* **Task brief**
Exactly retype the lines from the one containing "Recreate this scene" through the one containing "SX, SY = -3.926, -2.985"; both ends count, pictures do not.
━━━━━━━━━━━━━━━━
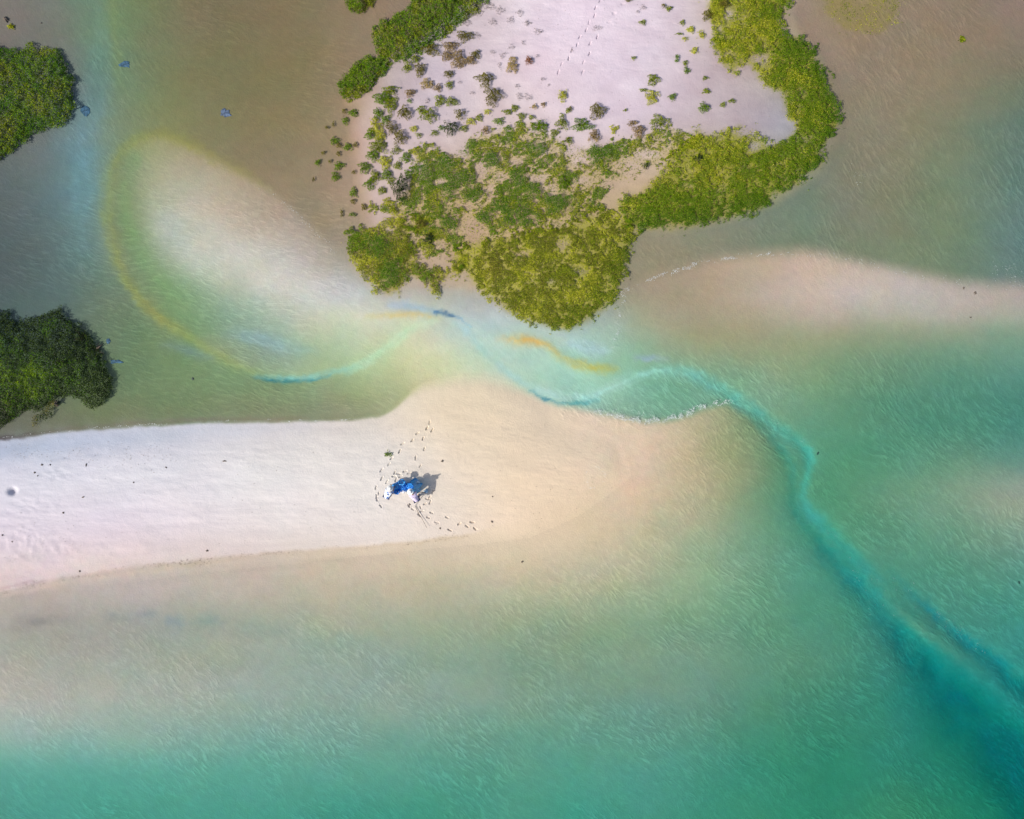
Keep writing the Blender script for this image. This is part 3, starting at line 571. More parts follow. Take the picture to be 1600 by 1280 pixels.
# --- tall mangrove thickets: thing > crown, trunk
def thicket(name, poly, label, cat, H, pals, seed, dens=900, edge=22, group=None, leaf=.09, trunks=1, pale=None):
    rng = np.random.RandomState(seed)
    P = smooth_poly(pl(poly), 3, True); lo = P.min(0) - 8; hi = P.max(0) + 8
    n = int((hi - lo).prod() / SCALE ** 2 * dens)
    X = rng.uniform(lo[0], hi[0], n).astype(np.float32); Y = rng.uniform(lo[1], hi[1], n).astype(np.float32)
    ax = X + (fbm(X / 9, Y / 9, 3, seed) - .5) * 16; ay = Y + (fbm(X / 9, Y / 9, 3, seed + 1) - .5) * 16
    sd = sdf(P, ax, ay)
    keep = sd > rng.uniform(-2.5, 2.5, n) * 1.0
    X, Y, sd = X[keep], Y[keep], np.maximum(sd[keep], 0); n = len(X)
    cl = fbm(X / 15, Y / 15, 3, seed + 5); cf = fbm(X / 5, Y / 5, 2, seed + 8)
    top = H * (.12 + .88 * (1 - np.exp(-sd / edge))) * (.72 + .56 * cl) + (cf - .5) * .5
    z = top - np.abs(rng.normal(size=n)) * .16 * H * .6
    z = np.maximum(z, .08)
    g = np.maximum(gz(X, Y), -.3); z = z + np.maximum(g, 0)
    cx, cy = P.mean(0); cx = max(cx, -20)
    # perspective is real: crown points stand above the ground they grow from
    shrink = 1 - z / CAM_H
    Wp = to_world(X, Y, z); Wp[:, 0] *= shrink; Wp[:, 1] *= shrink
    sel = fbm(X / 28, Y / 28, 3, seed + 12)
    if pale: sel = sel + pale(X, Y)
    pal_idx = np.clip(((sel - .5) * 2.6 + .5 + rng.normal(size=n) * .18) * len(pals), 0, len(pals) - .01).astype(int)
    tint = np.zeros((n, 3))
    for k, pn in enumerate(pals):
        m = pal_idx == k; tint[m] = tint_from(pn, m.sum(), rng)
    base = Vector((float(Wp[:, 0].mean()), float(Wp[:, 1].mean()), 0))
    root = empty(name, base); tag(root, label, cat, group)
    Wl = Wp - np.array(base)
    link_mesh('crown', leaf_mesh('crown', Wl, rng.uniform(.6, 1.3, n) * leaf, tint, rng, .62), m_leaf, root)['kind'] = 'stuff'
    for k in range(trunks):
        ch = []
        j = rng.randint(n) if trunks > 1 else np.argmax(sd + rng.rand(n))
        b = Wl[j].copy(); zz = float(b[2]); b[2] = -.5
        ch.append(([b, b + [.05, .03, .5 + zz * .35], b + [.1, -.05, .5 + zz * .8]], [.12, .09, .04]))
        for q in range(6):
            a = rng.rand() * 6.28; d = rng.uniform(.3, .8) * min(1.4, H)
            m0 = b + [.05, .03, .5 + zz * .3]
            ch.append(([m0, m0 + [math.cos(a) * d * .5, math.sin(a) * d * .5, zz * .2], m0 + [math.cos(a) * d, math.sin(a) * d, zz * .35]], [.06, .04, .015]))
            ch.append(([b + [0, 0, .5 + zz * .15], b + [math.cos(a) * .25, math.sin(a) * .25, .4], b + [math.cos(a) * .4, math.sin(a) * .4, -.1]], [.03, .025, .02]))
        tubes('trunk', ch, m_bark, root, 5)
    return root
thicket('mangrove_tree', '-70,70 0,74 30,77 45,67 60,76 90,78 100,95 107,118 120,126 111,140 117,163 110,180 95,198 65,204 40,218 20,233 5,243 -70,262',
        'broad bright green mangrove crown cut by the upper left edge', 'mangrove', .85, ['olive', 'green', 'green', 'deep'], 11, 720, trunks=3)
thicket('mangrove_tree', '-70,486 0,490 10,484 18,500 45,498 75,488 96,484 106,498 126,510 141,530 155,550 163,570 172,595 170,614 161,634 146,640 132,634 120,622 100,620 84,624 60,642 40,640 20,654 8,664 -70,676',
        'darkest green mangrove, just above the beach at the left edge', 'mangrove', 1.15, ['dark', 'dark', 'deep', 'dark', 'green'], 12, 720, trunks=3, edge=34, pale=lambda X, Y: -.24 + .42 * np.exp(-(((X - 35) / 75) ** 2 + ((Y - 590) / 50) ** 2)))   # crown's shaded upper right painted in: leaves darken away from the left
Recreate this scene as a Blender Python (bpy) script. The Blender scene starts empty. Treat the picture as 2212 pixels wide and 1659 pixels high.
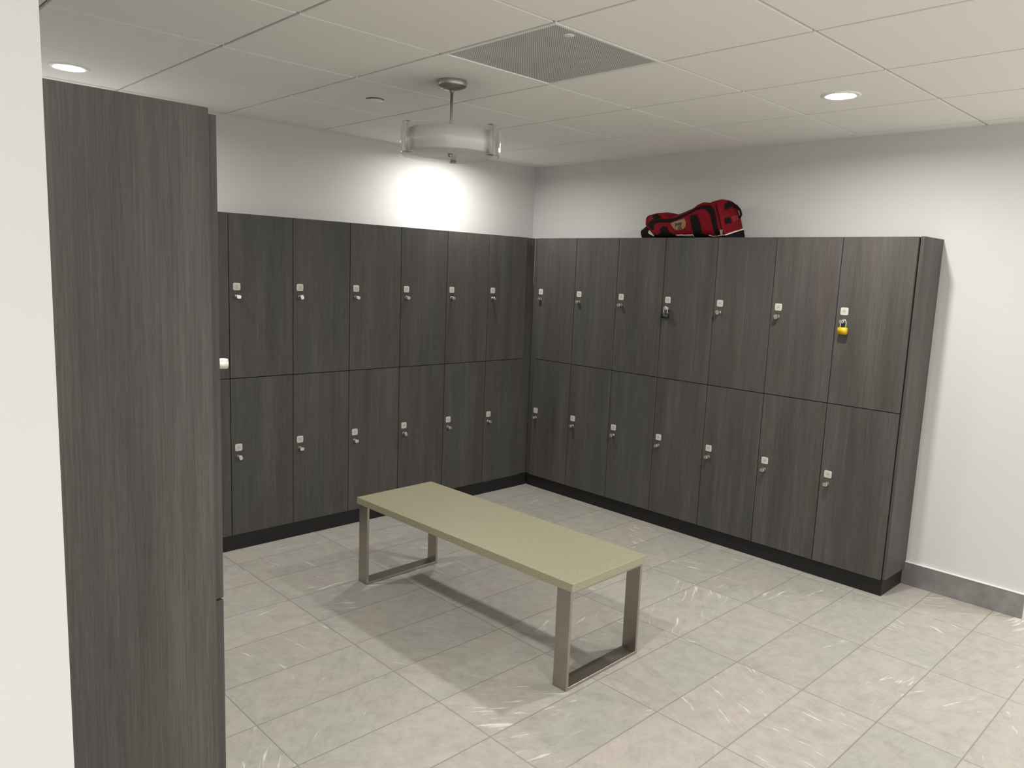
import bpy, bmesh, math, random
from mathutils import Vector, Matrix
random.seed(7)
PI = math.pi
SC = bpy.context.scene
COL = SC.collection

# ------------------------------------------------------------------ measures (metres)
H = 1.9085            # locker top
ZM = 1.001            # seam between upper and lower doors
ZB = 0.0918           # underside of the doors
HC = 2.4818           # ceiling
WR, Y0 = 0.381, 0.0373     # right bank: column width, filler at the corner
WL, X0 = 0.3823, 0.0796    # back bank
D, DL = 0.3143, 0.3453     # wall planes behind right and back banks
T, GX, GY = 0.6093, -3.4516, -1.6382        # ceiling grid
TX, TY, FX, FY = 0.5967, 0.2968, -3.0368, -2.2803   # floor tiles
RE = -3.300           # free end of the right wall
SX, SY = -3.926, -2.985    # free end of the left wall

# ------------------------------------------------------------------ material helpers
def new_mat(name):
    m = bpy.data.materials.new(name); m.use_nodes = True
    nt = m.node_tree; nt.nodes.clear()
    out = nt.nodes.new('ShaderNodeOutputMaterial')
    return m, nt, out
def N(nt, typ, **kw):
    n = nt.nodes.new(typ)
    for k, v in kw.items():
        if k.startswith('i_'):
            key = k[2:]
            key = int(key) if key.isdigit() else key.replace('_', ' ')
            s = n.inputs[key]
            if isinstance(v, bpy.types.NodeSocket): nt.links.new(v, s)
            else: s.default_value = v
        else: setattr(n, k, v)
    return n
def M2(nt, op, a, b=None, c=None):
    n = nt.nodes.new('ShaderNodeMath'); n.operation = op
    for i, v in enumerate((a, b, c)):
        if v is None: continue
        if isinstance(v, bpy.types.NodeSocket): nt.links.new(v, n.inputs[i])
        else: n.inputs[i].default_value = v
    return n.outputs[0]
def VM(nt, op, a, b=None):
    n = nt.nodes.new('ShaderNodeVectorMath'); n.operation = op
    for i, v in enumerate((a, b)):
        if v is None: continue
        if isinstance(v, bpy.types.NodeSocket): nt.links.new(v, n.inputs[i])
        else: n.inputs[i].default_value = v
    return n.outputs[0]
def ramp(nt, fac, stops):
    r = nt.nodes.new('ShaderNodeValToRGB'); nt.links.new(fac, r.inputs[0])
    e = r.color_ramp.elements
    while len(e) < len(stops): e.new(.5)
    for el, (p, c) in zip(e, stops):
        el.position = p; el.color = (c if isinstance(c, (tuple, list)) else (c, c, c)) + (() if isinstance(c, (tuple, list)) and len(c) == 4 else (1,)) if isinstance(c, tuple) else (c, c, c, 1)
    return r.outputs[0]
def mix(nt, f, a, b, mode='MIX'):
    n = nt.nodes.new('ShaderNodeMix'); n.data_type = 'RGBA'; n.blend_type = mode
    for s, v in ((n.inputs[0], f), (n.inputs[6], a), (n.inputs[7], b)):
        if isinstance(v, bpy.types.NodeSocket): nt.links.new(v, s)
        else: s.default_value = v if not isinstance(v, tuple) else v + (1,) * (4 - len(v))
    return n.outputs[2]
def noise(nt, vec, scale, detail=2, rough=.5, dist=0):
    n = N(nt, 'ShaderNodeTexNoise', i_Vector=vec, i_Scale=scale, i_Detail=detail, i_Roughness=rough, i_Distortion=dist)
    return n.outputs[0]
def bump(nt, h, strength=.2, dist=.002):
    return N(nt, 'ShaderNodeBump', i_Height=h, i_Strength=strength, i_Distance=dist).outputs[0]
def bsdf(nt, out, color, rough=.5, metal=0, normal=None, spec=.5, **kw):
    b = nt.nodes.new('ShaderNodeBsdfPrincipled')
    for key, v in (('Base Color', color), ('Roughness', rough), ('Metallic', metal), ('Specular IOR Level', spec)):
        if isinstance(v, bpy.types.NodeSocket): nt.links.new(v, b.inputs[key])
        else: b.inputs[key].default_value = v + (1,) if isinstance(v, tuple) and len(v) == 3 else v
    if normal is not None: nt.links.new(normal, b.inputs['Normal'])
    nt.links.new(b.outputs[0], out.inputs[0])
    return b
def objco(nt, rnd=False):
    tc = nt.nodes.new('ShaderNodeTexCoord'); v = tc.outputs['Object']
    if rnd:
        oi = nt.nodes.new('ShaderNodeObjectInfo')
        r = M2(nt, 'MULTIPLY', oi.outputs['Random'], 37.0)
        cx = nt.nodes.new('ShaderNodeCombineXYZ')
        for i in range(3): nt.links.new(r, cx.inputs[i])
        v = VM(nt, 'ADD', v, cx.outputs[0])
    return v
def plain(name, color, rough=.5, metal=0, grain=0, gscale=200, spec=.5, var=.04):
    m, nt, out = new_mat(name)
    v = objco(nt)
    n = noise(nt, v, gscale, 3)
    c = mix(nt, n, tuple(x * (1 - var) for x in color), tuple(min(1, x * (1 + var)) for x in color))
    nb = bump(nt, n, grain, .001) if grain else None
    bsdf(nt, out, c, rough, metal, nb, spec)
    return m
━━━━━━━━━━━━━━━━
* **Task answer**
Recreate this scene as a Blender Python (bpy) script. The Blender scene starts empty. Treat the picture as 2212 pixels wide and 1659 pixels high.
import bpy, bmesh, math, random
from mathutils import Vector, Matrix
random.seed(7)
PI = math.pi
SC = bpy.context.scene
COL = SC.collection

# ------------------------------------------------------------------ measures (metres)
H = 1.9085            # locker top
ZM = 1.001            # seam between upper and lower doors
ZB = 0.0918           # underside of the doors
HC = 2.4818           # ceiling
WR, Y0 = 0.381, 0.0373     # right bank: column width, filler at the corner
WL, X0 = 0.3823, 0.0796    # back bank
D, DL = 0.3143, 0.3453     # wall planes behind right and back banks
T, GX, GY = 0.6093, -3.4516, -1.6382        # ceiling grid
TX, TY, FX, FY = 0.5967, 0.2968, -3.0368, -2.2803   # floor tiles
RE = -3.300           # free end of the right wall
SX, SY = -3.926, -2.985    # free end of the left wall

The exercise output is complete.